3 Replies Latest reply on Nov 13, 2013 6:37 AM by Saravanamoorthy Mani

    Wind load on a structure

    Saravanamoorthy Mani

      I want to know correct method of analysis, velocity of air passes over the structure with height of 8m, when the velocity is converted  to pressure loading. How much accuracy we may get it?. or Any other mode of  transfer the load and find out max deflection of the structure within 4% of the height of structure.

        • Re: Wind load on a structure
          Jared Conway

          ideal method, fluid structure interaction. fluid flow problem that also bends your part. not possible with solidworks simulation tools.

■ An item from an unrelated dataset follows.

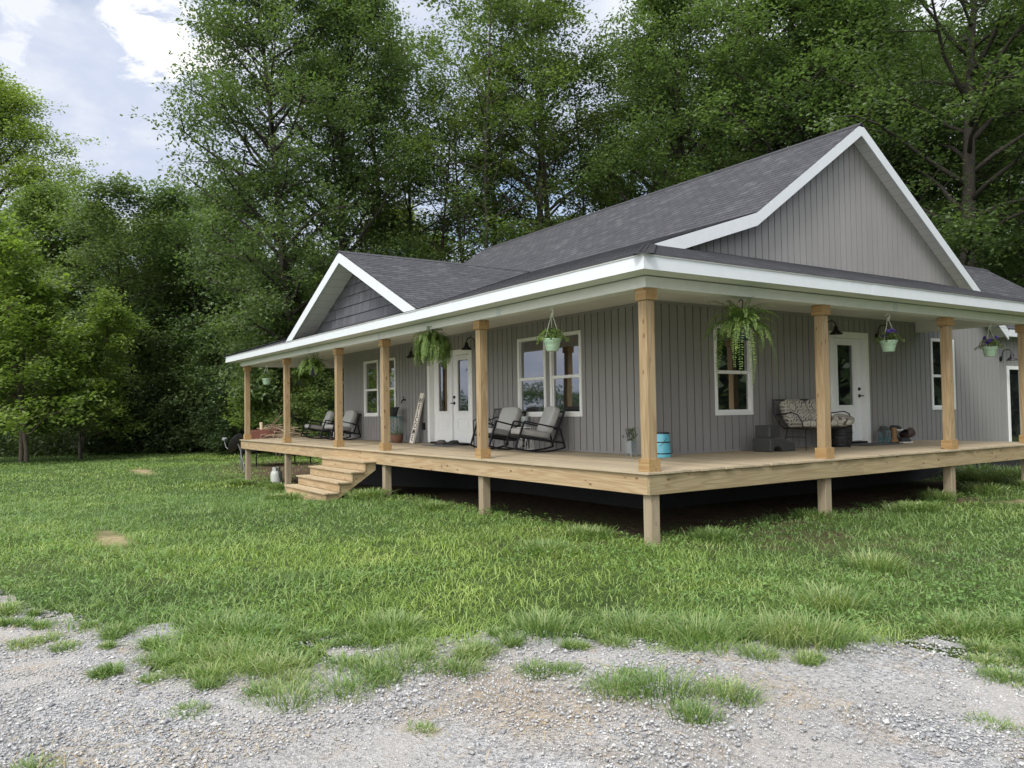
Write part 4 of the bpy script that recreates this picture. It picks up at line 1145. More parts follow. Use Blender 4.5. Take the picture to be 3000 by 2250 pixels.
shoe('slipper', (-8.86,2.06,.015), R(200), 'grey slipper on the mat of the double white door, toe towards the wall sign', 'slipper', shb, shd, .28)
shoe('slipper', (-8.40,2.12,.015), R(235), 'dark slipper on the mat of the double white door, nearest the door', 'slipper', shk, shd, .27)

# ------------------------------------------------------------------ side porch things
t = thing('lidded_pail', 'turquoise enamel pail with a black lid and bands at the house corner', 'pail', (-2.02,2.16,0))
t.scale = (.86,.86,.9)
tq = plain('turquoise_enamel', (.13,.47,.60), .12, 0, .06, 6)
mb = MB(); mb.lathe([(.175,0),(.175,.02),(.158,.20),(.150,.33),(.143,.40),(.135,.405)], (0,0,0), 28); mb.build('pail_body', tq, t, True)
mb = MB()
for z, r_ in ((.055,.173),(.245,.1575)): mb.lathe([(r_-.002,z),(r_+.004,z+.002),(r_+.003,z+.018),(r_-.003,z+.02)], (0,0,0), 28, None, False)
mb.build('band', M['black'], t, True)
mb = MB(); mb.lathe([(.148,.395),(.152,.40),(.15,.42),(.12,.424),(.01,.426)], (0,0,0), 28); mb.build('lid', M['navy'], t, True)
mb = MB(); mb.tube([(-.15*math.cos(a_)*1.08, -.13*math.sin(a_)-.02, .33-.17*math.sin(a_)) for a_ in [math.pi*k/14 for k in range(15)]], .004, 5); mb.build('bail_handle', M['black'], t, True)
t = thing('lavender_planter', 'small grey tin planter of lavender by the corner of the house wall', 'planter', (-2.50,1.98,0))
mb = MB(); mb.box((-.06,-.05,.05),(.06,.05,.24)); 
mb.box((-.066,-.056,0),(-.05,-.04,.25)); mb.box((.05,-.056,0),(.066,-.04,.25)); mb.box((-.066,.04,0),(-.05,.056,.25)); mb.box((.05,.04,0),(.066,.056,.25))
mb.build('planter_box', plain('zinc', (.36,.38,.39), .5, .5, .2, 12), t)
r_ = np.random.default_rng(6); n = 160
Cc = np.stack([r_.normal(0,.05,n), r_.normal(0,.04,n), .24+.2*r_.random(n)], 1); U = rand_dirs(n, r_)*.012; U[:,2] += .022; W = np.cross(U, rand_dirs(n, r_)); W = W/np.linalg.norm(W,axis=1)[:,None]*.007
quads('foliage', Cc, U, W, leaf_mat('lavender_leaf', [(.03,.045,.035),(.06,.075,.06),(.09,.07,.13)], .2, .6, False), t)
mb = MB()
for k in range(14):
    x, y = r_.normal(0,.03), r_.normal(0,.025); mb.tube([(x*.6,y*.6,.22),(x,y,.32),(x*1.6,y*1.6,.42+.04*r_.random())], .003, 4)
mb.build('stems', M['fern'], t)
# covered litter / feeder station, dark grey plastic
t = thing('pet_feeder', 'dark grey moulded plastic pet fountain with a back tank, beside the bench', 'pet fountain', (-1.80,4.48,0), R(90))
gp = plain('charcoal_plastic', (.05,.053,.053), .42, 0, .12, 5)
# local x runs along the wall, y towards the wall
mb = MB(); pts = [(-.22,.10),(-.16,.13),(-.10,.10),(-.07,.0),(.33,.0),(.335,.12),(.29,.175),(.16,.215),(.0,.235),(-.24,.235),(-.26,.0),(-.235,.0)]
pts = [(-.27,0),(-.20,0),(-.17,.07),(-.10,.095),(-.02,.07),(.04,0),(.36,0),(.37,.10),(.34,.135),(.2,.175),(.05,.205),(-.25,.235),(-.275,.20)]
n = len(pts); a = [(x,-.19,z) for x, z in pts]; b = [(x,.19,z) for x, z in pts]
mb.add(a+b, [tuple(range(n)), tuple(range(2*n-1,n-1,-1))]+[(i, i+n, (i+1) % n+n, (i+1) % n) for i in range(n)])
mb.build('base', gp, t, bevel=.018)
mb = MB(); mb.lathe([(.13,0),(.15,.01),(.155,.035),(.145,.04),(.10,.012),(.01,.008)], (.20,-.01,.155), 24); mb.build('bowl', plain('grey_plastic_rim', (.16,.165,.17), .3, .2, .1, 6), t, True)
mb = MB(); mb.box((-.25,-.16,.237),(.02,.15,.44)); tk = mb.build('tank', gp, t, bevel=.02)
mb = MB()
for k in range(9): mb.box((-.235+.028*k,-.166,.255),(-.222+.028*k,-.161,.425))
mb.build('rib', gp, tk)
mb = MB(); mb.box((-.04,-.03,.236),(.12,.03,.262)); mb.build('lid_handle', gp, t, bevel=.008)
# little black trap by the bench foot
mb = MB(); mb.add([(-.09,-.06,0),(.09,-.06,0),(.09,.06,0),(-.09,.06,0),(-.04,-.05,.10),(.03,-.05,.09),(.03,.05,.09),(-.04,.05,.10)], [(0,3,2,1),(4,5,6,7),(0,1,5,4),(1,2,6,5),(2,3,7,6),(3,0,4,7)])
o = mb.build('bait_box', M['black'], None, bevel=.008); o.location = (-1.75,4.86,.001); tag(o, 'small black wedge shaped bait box on the deck under the bench end', 'bait box')
# bench
def pattern_mat():
    m, nt, b, L = newmat('ring_print')
    v = mapping(nt, L, (1,1,1))
    def rings(loc, sc_, freq):
        q = N(nt, 'ShaderNodeMapping'); q.inputs['Location'].default_value = loc; q.inputs['Scale'].default_value = sc_; L(v, q.inputs[0])
        fr = N(nt, 'ShaderNodeVectorMath', operation='FRACTION'); L(q.outputs[0], fr.inputs[0])
        sb = N(nt, 'ShaderNodeVectorMath', operation='SUBTRACT'); L(fr.outputs[0], sb.inputs[0]); sb.inputs[1].default_value = (.5,.5,.5)
        fl = N(nt, 'ShaderNodeVectorMath', operation='MULTIPLY'); L(sb.outputs[0], fl.inputs[0]); fl.inputs[1].default_value = (1,0,1)
        ln = N(nt, 'ShaderNodeVectorMath', operation='LENGTH'); L(fl.outputs[0], ln.inputs[0])
        ml = N(nt, 'ShaderNodeMath', operation='MULTIPLY'); L(ln.outputs[1], ml.inputs[0]); ml.inputs[1].default_value = freq
        s_ = N(nt, 'ShaderNodeMath', operation='SINE'); L(ml.outputs[0], s_.inputs[0])
        r = ramp(nt, [(.62, (0,0,0)), (.7, (1,1,1))]); mr = N(nt, 'ShaderNodeMath', operation='MULTIPLY_ADD'); L(s_.outputs[0], mr.inputs[0]); mr.inputs[1].default_value = .5; mr.inputs[2].default_value = .5
        L(mr.outputs[0], r.inputs[0]); return r.outputs[0]
    a = rings((0,0,0), (3.4,1,3.4), 44); b2 = rings((.5,0,.5), (3.4,1,3.4), 34)
    mx = N(nt, 'ShaderNodeMath', operation='MAXIMUM'); L(a, mx.inputs[0]); L(b2, mx.inputs[1])
    vo = N(nt, 'ShaderNodeTexVoronoi', Scale=9.0); L(v, vo.inputs['Vector']); sp = N(nt, 'ShaderNodeSeparateColor'); L(vo.outputs['Color'], sp.inputs[0])
    r0 = ramp(nt, [(.45, (.20,.185,.16)), (.5, (.09,.08,.07))]); L(sp.outputs[0], r0.inputs[0])
    c = mixc(nt, L, r0.outputs[0], (.40,.38,.33), mx.outputs[0])
    L(c, b.inputs['Base Color']); b.inputs['Roughness'].default_value = .92; b.inputs['Specular IOR Level'].default_value = .2
    return m
t = thing('porch_bench', 'black metal two seat bench on thin wire legs against the side wall, with printed cushions', 'bench', (-1.80,5.62,0), R(90))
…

          next best, decoupled FSI. run the fluid flow analysis to determine pressure loading, pass to solidworks simulation for analysis.


          next best after that. determine the pressure generated by your fluid at velocity, apply as a pressure or force to your components.

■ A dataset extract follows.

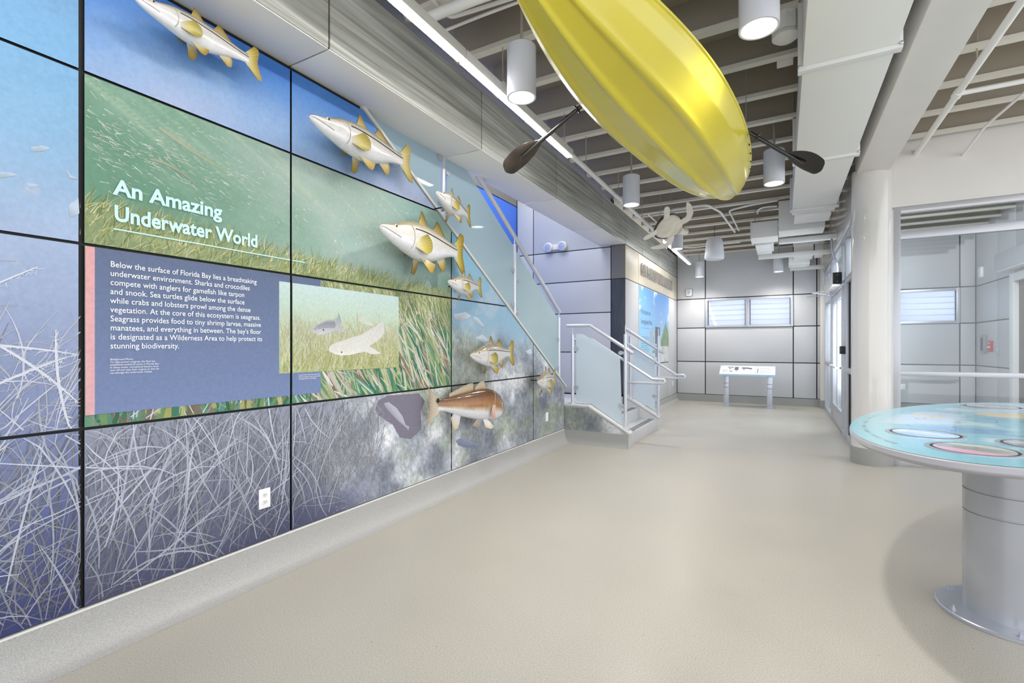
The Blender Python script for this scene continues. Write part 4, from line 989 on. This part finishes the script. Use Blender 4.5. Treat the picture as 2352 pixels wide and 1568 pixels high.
flipper('rear_flipper', [(-.16, .11, -.01), (-.22, .19, -.02), (-.28, .25, -.02), (-.32, .28, -.02)], [.05, .045, .048, .02])
flipper('rear_flipper', [(-.16, -.11, -.01), (-.22, -.19, -.02), (-.28, -.25, -.02), (-.32, -.28, -.02)], [.05, .045, .048, .02])
mb = MB(); mb.M = TM; mb.tube([(.20, 0, -.01), (.27, 0, -.005), (.31, 0, 0), (.36, 0, 0), (.40, 0, -.005), (.415, 0, -.008)], [.07, .058, .056, .06, .042, .012], 18); mb.build('head', M['cream'], tr, angle=60)
for s in (-1, 1):
    mb = MB(); mb.M = TM; mb.ball((.372, s * .047, .014), .012, .008, .012, 10, 8); mb.build('eye', M['eye'], tr)
for o in ((.12, 0, .08), (-.12, 0, .08)):
    p = TM @ Vector(o); MB().cyl(p, (p.x, p.y, ZD), .003, 6).build('hanging_wire', M['steel'], tr)

# ------------------------------------------------------------------ pendant speaker, sensor
v = on_z(1641, 596, 3.03); sp = thing('pendant_speaker', 'white bell-shaped pendant speaker hung in mid-hall beyond the kayak', 'speaker', v)
MB().lathe(v, [(.02, .40), (.12, .40), (.145, .36), (.165, .20), (.178, .05), (.17, .012), (.15, 0), (.02, .004)], 40).build('housing', M['pend'], sp)
MB().lathe(v, [(.001, -.002), (.14, -.002), (.15, .01)], 32, cap=False).build('grille', M['panel'], sp)
MB().cyl((v.x, v.y, v.z + .40), (v.x, v.y, ZD), .004, 6).build('hanging_cable', M['dark'], sp)
v = Vector((.02, 3.86, 3.50)); se = thing('ceiling_sensor', 'white domed occupancy sensor on an octagonal box below a joist', 'sensor', v)
MB().lathe((v.x, v.y, v.z + .03), [(.085, 0), (.085, .09), (.08, .15)], 8).build('junction_box', M['duct'], se, bevel=.003)
MB().lathe(v, [(.02, -.028), (.06, -.020), (.085, 0), (.085, .02), (.07, .032)], 32).build('dome', M['white'], se)
v = Vector((.02, 4.6, 3.70)); jb = thing('junction_box', 'small white square junction box above the right paddle half', 'junction box', v)
MB().box(v.x - .06, v.x + .06, v.y - .06, v.y + .06, v.z, v.z + .05).build('box', M['white'], jb, bevel=.004)
MB().cyl((v.x, v.y, v.z + .05), (v.x, v.y, ZD), .012, 10).build('conduit_stub', M['duct'], jb)

# ------------------------------------------------------------------ ducts and air units
dz = 3.20
dk = thing('main_duct', 'large white rectangular duct running along the hall right of the kayak', 'duct', (.366, 3, dz))
MB().box(.118, .614, -2.0, 7.85, dz, 3.60).build('duct_body', M['duct'], dk, bevel=.004)
for y in (3.75, 5.62, 7.55):
    mb = MB(); w = .028; mb.box(.118 - w, .614 + w, y - .03, y + .03, dz - w, dz).box(.118 - w, .118, y - .03, y + .03, dz, 3.6).box(.614, .614 + w, y - .03, y + .03, dz, 3.6).box(.118 - w, .614 + w, y - .03, y + .03, 3.6, 3.6 + w)
    mb.build('duct_flange', M['ductg'], dk, bevel=.003)
    for x in (.10, .632):
        MB().cyl((x, y, 3.62), (x, y, ZD), .005, 6).build('hanger_rod', M['web'], dk)
        MB().ball((x, y - .034, dz + .0), .012, .006, .012, 8, 6).build('bolt', M['steel'], dk)
MB().box(.15, .58, 7.85, 8.25, 3.16, 3.5).build('duct_transition', M['duct'], dk, bevel=.004)
def unit(name, label, cat, boxes, rods=(), grp=None):
    x0, x1, y0, y1, z0, z1 = boxes[0][1]; r = thing(name, label, cat, ((x0 + x1) / 2, (y0 + y1) / 2, z0), grp)
    for pn, b, m in boxes: MB().box(*b).build(pn, M[m], r, bevel=.005)
    for (x, y, z) in rods: MB().cyl((x, y, z), (x, y, ZD), .006, 6).build('hanger_rod', M['web'], r)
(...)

          to determine accuracy, write down the assumptions your method works and work out how different you think it may be. for example in #1 and #2 doesn't account for the change in the pressure when the structure changes. but that would potentially decrease the amount of deformation so you're actually working with a worst case loading with those methods.

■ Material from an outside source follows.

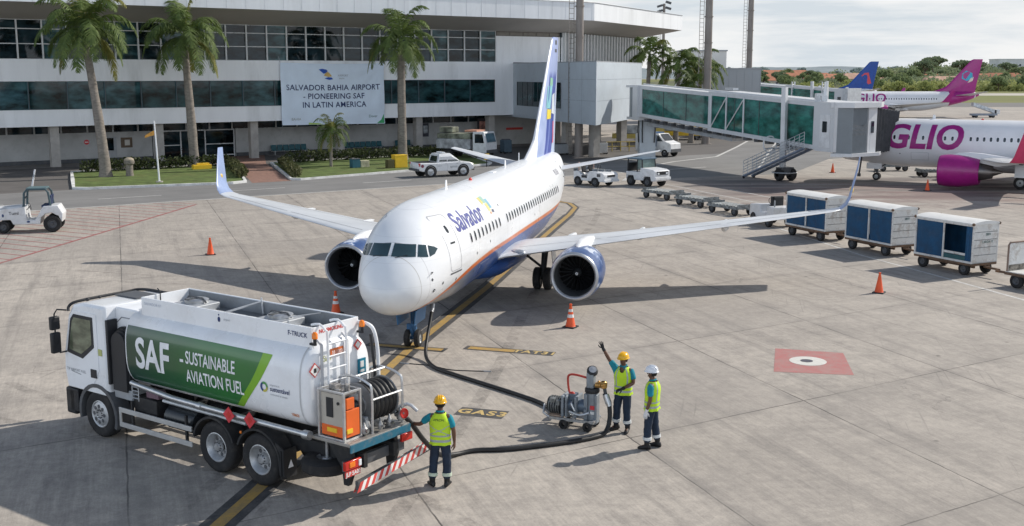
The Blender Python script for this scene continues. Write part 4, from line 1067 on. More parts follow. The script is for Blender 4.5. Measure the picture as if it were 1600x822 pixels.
        m2 = MB(); m2.lathe(o, ax, [(2.9, .22 * R), (3.2, .2 * R), (3.75, .03)], 20); m2.build('exhaust_plug', M('hot_metal', (.22, .20, .19), .4, .9), cowl)
        m2 = MB(); rings = []
        wzl = 1.62 + .08 * ey if not P.get('wing') else 1.9
        for x, w_, z0, z1 in ((ex - .75, .03, ez + .70 * R, ez + .86 * R), (ex - 1.1, .13, ez + .70 * R, ez + .93 * R), (ex - 1.8, .19, ez + .6 * R, ez + .98 * R), (ex - 2.5, .2, ez + .45 * R, ez + .95 * R), (ex - 3.4, .2, ez + .3 * R, ez + .85 * R), (ex - 4.6, .06, ez + .45 * R, ez + .7 * R)):
            rings.append([(x, (ey * side) + w_ * c_, z_) for c_, z_ in ((-1, z0), (1, z0), (1, z1 - .08), (.55, z1), (-.55, z1), (-1, z1 - .08))])
        m2.loft(rings); m2.build('pylon', P['pylon'], t, 50)
    # tail
    for side in (1, -1):
        sc = [((-21.0, .55, 3.50), 2.9, .26), ((-21.6, 1.05, 3.57), 2.55, .22), ((-24.55, 4.98, 4.22), .95, .07)]
        m2 = MB().loft([[V((p.x, p.y * side, p.z)) for p in airfoil(a, c, th, (0, -.1, 1), 12)] for a, c, th in sc]); m2.build('tailplane', P['stab'], t, 60)
    m2 = MB(); fs_ = [(3.85, -17.3, -24.9), (4.3, -18.4, -24.95), (4.62, -19.4, -25.0), (4.95, -20.15, -25.05), (5.4, -20.62, -25.12), (6.5, -21.58, -25.32), (8, -22.9, -25.6), (9.30, -24.05, -25.85), (9.44, -24.4, -25.85)]
    rings = []
    for z_, xl, xt in fs_:
        c = xl - xt; th = .085 * c * (1 if z_ > 5 else 1.1 - .1 * (z_ - 3.8)); th = min(th, .42)
        rings.append([V((p[0], p[2] * 1.0, z_)) for p in [((xl - c * (.5 - .5 * cos(pi * i / 12))), 0, (1 if s else -1) * th * .5 * 2 * max(.0, (1.48 * sqrt(tt) - .63 * tt - 1.758 * tt ** 2 + 1.4215 * tt ** 3 - .5075 * tt ** 4) if True else 0)) for s, idx in ((1, range(0, 13)), (0, range(11, 0, -1))) for i in idx for tt in [.5 - .5 * cos(pi * i / 12)]]])
    m2.loft(rings); fin = m2.build('tail_fin', P['fin'], t, 60)
    # gear
    def wheel(par, c, r, wd):
        m2 = MB(); y0 = c[1]; pr = [(-wd / 2, r * .55), (-wd / 2, r * .86), (-wd * .36, r * .98), (0, r), (wd * .36, r * .98), (wd / 2, r * .86), (wd / 2, r * .55)]
        m2.lathe(c, (0, 1, 0), pr, 24); o = m2.build('wheel', RUBBER, par)
        m2 = MB(); m2.lathe(c, (0, 1, 0), [(-wd * .46, .02), (-wd * .46, r * .25), (-wd * .30, r * .5), (-wd * .45, r * .57)], 18); m2.lathe(c, (0, 1, 0), [(wd * .46, .02), (wd * .46, r * .25), (wd * .30, r * .5), (wd * .45, r * .57)], 18); m2.build('wheel_hub', M('wheel_hub_grey', (.35, .36, .36), .5, .3), o)
    ngx = P.get('ngx', -2.58); mgx = -11.94
    m2 = MB(); m2.cyl((ngx, 0, .26), (ngx - .05, 0, 1.35), .065, .085); m2.cyl((ngx, -.2, .26), (ngx, .2, .26), .045); m2.tube([(ngx - .05, 0, .75), (ngx - .75, 0, 1.25)], .04, 6); m2.box((ngx + .1, 0, .62), (.12, .28, .16)); m2.tube([(ngx + .08, 0, .35), (ngx + .22, 0, .55), (ngx + .05, 0, .8)], .03, 6)
    ng = m2.build('nose_gear', P.get('gearm', M('gear_leg_blue', (.04, .12, .25), .45, var=.3)), t)
    m2 = MB()
    for s in (-1, 1): m2.box((ngx + .15, s * .27, .98), (1.0, .025, .42), rx=s * -.12)
    m2.build('nose_gear_door', P.get('geardoor', M('door_blue', (.05, .16, .33), .4)), t, 0)
    for s in (-1, 1): wheel(ng, (ngx, s * .15, .255), .255, .15)
    for side in (1, -1):
        y_ = 1.99 * side
        m2 = MB(); m2.cyl((mgx, y_, .42), (mgx + .05, y_ + .12 * side, 1.75), .10, .13); m2.cyl((mgx, y_ - .33, .42), (mgx, y_ + .33, .42), .06)
        m2.tube([(mgx, y_, .8), (mgx + .1, y_ - side * .9, 1.5)], .05, 6); m2.tube([(mgx - .1, y_, .5), (mgx - .3, y_, .9), (mgx - .1, y_, 1.25)], .035, 6); m2.tube([(mgx + .12, y_ + .1, .5), (mgx + .1, y_ + .12, 1.7)], .018, 5)
        mg = m2.build('main_gear', M('gear_leg_dark', (.05, .055, .06), .45, .3, var=.3), t)
        for s in (-1, 1): wheel(mg, (mgx, y_ + s * .19, .41), .41, .26)
        m2 = MB(); m2.box((mgx, y_ + side * .42, 1.15), (.7, .03, .8), rx=side * .12); m2.build('gear_door', P.get('geardoor2', WHITE), t, 0)
    return t, patch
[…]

          • Re: Wind load on a structure
            Rick McWilliams

            If your structure is extremely flexible like a fiberglass antenna you will have to interate the wind load calculation with the deformed shape. If your structure has smooth aerodynamic shapes, or shapes with thin wing like sections you will need to do a detailed aerodynamic analysis. The wind is never uniform with height. Most structures use constant velocity. The practical method is to assume the drag coefficeint of structural elements to be 1.0 for a round tube, and 1.4 for a square shape. Use the area of the element projected on a plane perpendicular to the wind direction as the area of each element. The pressure is simply the dynamic pressure 1/2 rho V^2 or at sea level in air in mph V^2/391 result is in pounds per square foot. Tubes that are angled 45 degrees are a bit less drag. Tubes do not hide behind each other unless they are almost touching.